A comprehensive ductile damage model for 3D truss structures

In this paper, a comprehensive ductile-damage model is proposed for non-linear analysis of truss structures. The model combines a positional Finite Element formulation, for handling large displacements; with a ductile model, for describing post-yield behavior; with a continuum damage model, for capturing degradation in terms of porosity variation. Porosity is the result of growth and coalescence of microcavities, and is the main phenomenon in mechanical degradation of structural materials. Using the proposed model, damage grows continuously until the critical damage hypothesized by Lemaitre and Desmorat (2005) is reached.
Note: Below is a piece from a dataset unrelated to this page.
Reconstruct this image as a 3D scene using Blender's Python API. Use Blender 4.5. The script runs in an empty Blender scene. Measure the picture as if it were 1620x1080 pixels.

The proposed model is shown to provide an excellent fit to stress–strain curves of eight different materials, ranging from softening to hardening behavior. In application to structural concrete, the proposed formulation results in better agreement to experimental results, in comparison to the models of Mazar (1986) and Lee and Fenves (1998). In application to a real 3D truss, the proposed formulation described the exact equilibrium path of the structure. •Comprehensive ductile-damage model developed for truss structures.•Continuum damage model accumulates damage in terms of porosity.•Damage accumulates continuously until the theoretical critical value is reached.•Excellent fit to stress–strain curves of eight different materials.•Modeling of structural concrete better than Mazar’s and Lee & Fenves models.